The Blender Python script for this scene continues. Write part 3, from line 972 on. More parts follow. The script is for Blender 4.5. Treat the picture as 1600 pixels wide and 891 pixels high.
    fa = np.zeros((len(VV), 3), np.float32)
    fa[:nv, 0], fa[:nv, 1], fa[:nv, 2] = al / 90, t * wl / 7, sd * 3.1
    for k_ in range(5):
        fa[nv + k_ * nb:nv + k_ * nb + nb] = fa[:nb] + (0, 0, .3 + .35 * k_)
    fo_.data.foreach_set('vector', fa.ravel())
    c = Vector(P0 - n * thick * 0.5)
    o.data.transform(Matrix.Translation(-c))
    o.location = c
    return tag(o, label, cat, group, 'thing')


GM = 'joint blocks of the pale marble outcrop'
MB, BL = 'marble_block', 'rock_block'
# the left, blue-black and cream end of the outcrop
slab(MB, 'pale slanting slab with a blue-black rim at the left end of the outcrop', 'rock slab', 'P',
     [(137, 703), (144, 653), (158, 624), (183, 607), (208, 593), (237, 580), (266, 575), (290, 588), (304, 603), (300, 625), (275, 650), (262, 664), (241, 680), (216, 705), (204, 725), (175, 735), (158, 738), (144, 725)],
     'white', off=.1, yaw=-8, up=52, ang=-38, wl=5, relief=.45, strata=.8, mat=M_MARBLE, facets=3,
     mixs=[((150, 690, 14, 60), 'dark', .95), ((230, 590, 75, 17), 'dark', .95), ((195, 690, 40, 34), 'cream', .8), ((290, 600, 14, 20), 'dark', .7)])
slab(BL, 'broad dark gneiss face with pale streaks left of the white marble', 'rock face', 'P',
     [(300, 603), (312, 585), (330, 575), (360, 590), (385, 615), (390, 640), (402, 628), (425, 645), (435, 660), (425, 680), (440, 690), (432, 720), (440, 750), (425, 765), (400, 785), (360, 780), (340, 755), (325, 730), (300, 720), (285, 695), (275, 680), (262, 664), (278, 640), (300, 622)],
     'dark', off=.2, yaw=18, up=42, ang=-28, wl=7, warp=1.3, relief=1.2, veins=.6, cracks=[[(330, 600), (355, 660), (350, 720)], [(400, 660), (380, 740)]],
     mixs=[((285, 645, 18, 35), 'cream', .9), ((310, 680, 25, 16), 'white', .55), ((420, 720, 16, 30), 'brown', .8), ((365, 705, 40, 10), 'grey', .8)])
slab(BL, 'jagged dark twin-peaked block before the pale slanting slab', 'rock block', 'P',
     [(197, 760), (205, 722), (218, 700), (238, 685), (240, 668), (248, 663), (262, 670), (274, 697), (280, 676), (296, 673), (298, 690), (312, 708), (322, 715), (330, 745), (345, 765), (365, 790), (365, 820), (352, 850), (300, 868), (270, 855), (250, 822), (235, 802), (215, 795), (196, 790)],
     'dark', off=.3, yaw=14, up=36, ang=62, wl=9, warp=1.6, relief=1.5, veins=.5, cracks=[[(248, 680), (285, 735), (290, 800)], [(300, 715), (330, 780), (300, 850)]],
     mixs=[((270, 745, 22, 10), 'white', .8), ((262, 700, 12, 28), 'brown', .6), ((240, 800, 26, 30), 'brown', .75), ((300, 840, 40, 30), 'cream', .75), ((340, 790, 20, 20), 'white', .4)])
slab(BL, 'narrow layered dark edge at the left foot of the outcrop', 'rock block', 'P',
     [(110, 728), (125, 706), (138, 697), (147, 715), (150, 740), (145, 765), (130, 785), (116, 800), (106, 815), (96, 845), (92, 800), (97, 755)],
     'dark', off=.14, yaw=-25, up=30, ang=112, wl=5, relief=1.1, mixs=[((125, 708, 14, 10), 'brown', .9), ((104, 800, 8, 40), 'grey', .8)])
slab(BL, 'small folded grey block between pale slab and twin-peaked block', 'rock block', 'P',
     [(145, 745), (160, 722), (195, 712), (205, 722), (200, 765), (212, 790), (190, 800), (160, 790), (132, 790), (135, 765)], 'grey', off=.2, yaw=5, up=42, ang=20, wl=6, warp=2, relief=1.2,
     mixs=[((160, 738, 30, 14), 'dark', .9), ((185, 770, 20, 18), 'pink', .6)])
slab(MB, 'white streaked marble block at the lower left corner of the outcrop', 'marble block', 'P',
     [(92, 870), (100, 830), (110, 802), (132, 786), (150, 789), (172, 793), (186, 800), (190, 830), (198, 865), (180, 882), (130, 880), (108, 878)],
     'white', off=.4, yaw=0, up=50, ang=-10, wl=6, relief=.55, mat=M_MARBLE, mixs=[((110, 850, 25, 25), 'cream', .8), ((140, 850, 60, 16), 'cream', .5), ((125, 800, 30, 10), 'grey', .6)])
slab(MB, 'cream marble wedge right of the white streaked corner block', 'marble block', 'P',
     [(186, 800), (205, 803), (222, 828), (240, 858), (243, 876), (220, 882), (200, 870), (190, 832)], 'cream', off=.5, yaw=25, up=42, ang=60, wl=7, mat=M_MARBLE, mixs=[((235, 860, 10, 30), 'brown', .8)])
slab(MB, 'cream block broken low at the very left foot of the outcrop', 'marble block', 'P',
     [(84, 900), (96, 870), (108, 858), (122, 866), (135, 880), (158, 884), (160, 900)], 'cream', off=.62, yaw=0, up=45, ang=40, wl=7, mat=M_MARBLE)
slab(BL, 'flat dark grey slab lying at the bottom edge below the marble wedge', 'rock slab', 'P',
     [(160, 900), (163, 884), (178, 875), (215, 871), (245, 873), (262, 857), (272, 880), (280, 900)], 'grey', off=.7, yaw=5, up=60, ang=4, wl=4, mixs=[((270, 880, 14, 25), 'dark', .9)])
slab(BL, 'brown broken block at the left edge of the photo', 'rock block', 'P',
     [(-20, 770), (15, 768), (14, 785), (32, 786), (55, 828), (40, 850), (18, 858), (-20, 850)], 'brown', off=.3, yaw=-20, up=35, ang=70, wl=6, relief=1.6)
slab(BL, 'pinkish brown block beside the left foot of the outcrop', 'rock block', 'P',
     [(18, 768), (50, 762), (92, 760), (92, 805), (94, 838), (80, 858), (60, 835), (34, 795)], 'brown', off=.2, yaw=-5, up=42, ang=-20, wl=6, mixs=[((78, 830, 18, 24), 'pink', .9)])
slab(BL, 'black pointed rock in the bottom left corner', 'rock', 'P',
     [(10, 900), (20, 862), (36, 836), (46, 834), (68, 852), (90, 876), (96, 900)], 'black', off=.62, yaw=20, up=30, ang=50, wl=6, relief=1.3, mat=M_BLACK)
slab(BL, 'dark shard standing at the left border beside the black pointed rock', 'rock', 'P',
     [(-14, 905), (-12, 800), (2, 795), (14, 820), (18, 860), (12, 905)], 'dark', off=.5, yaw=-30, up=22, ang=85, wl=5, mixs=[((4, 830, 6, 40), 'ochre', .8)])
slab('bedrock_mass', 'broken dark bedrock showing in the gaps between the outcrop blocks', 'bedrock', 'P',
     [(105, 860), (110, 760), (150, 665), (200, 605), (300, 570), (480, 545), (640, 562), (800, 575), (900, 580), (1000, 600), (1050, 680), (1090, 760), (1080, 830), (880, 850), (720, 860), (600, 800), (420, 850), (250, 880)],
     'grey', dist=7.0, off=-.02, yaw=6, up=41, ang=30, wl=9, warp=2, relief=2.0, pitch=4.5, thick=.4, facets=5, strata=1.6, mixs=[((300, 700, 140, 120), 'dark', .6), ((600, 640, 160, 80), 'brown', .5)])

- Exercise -
Each line from the start of the listing above through the line containing "return tag(o, label, cat, group, 'thing')" should be copied exactly, please, with no other lines added.

- Result -
The Blender Python script for this scene continues. Write part 3, from line 972 on. More parts follow. The script is for Blender 4.5. Treat the picture as 1600 pixels wide and 891 pixels high.
    fa = np.zeros((len(VV), 3), np.float32)
    fa[:nv, 0], fa[:nv, 1], fa[:nv, 2] = al / 90, t * wl / 7, sd * 3.1
    for k_ in range(5):
        fa[nv + k_ * nb:nv + k_ * nb + nb] = fa[:nb] + (0, 0, .3 + .35 * k_)
    fo_.data.foreach_set('vector', fa.ravel())
    c = Vector(P0 - n * thick * 0.5)
    o.data.transform(Matrix.Translation(-c))
    o.location = c
    return tag(o, label, cat, group, 'thing')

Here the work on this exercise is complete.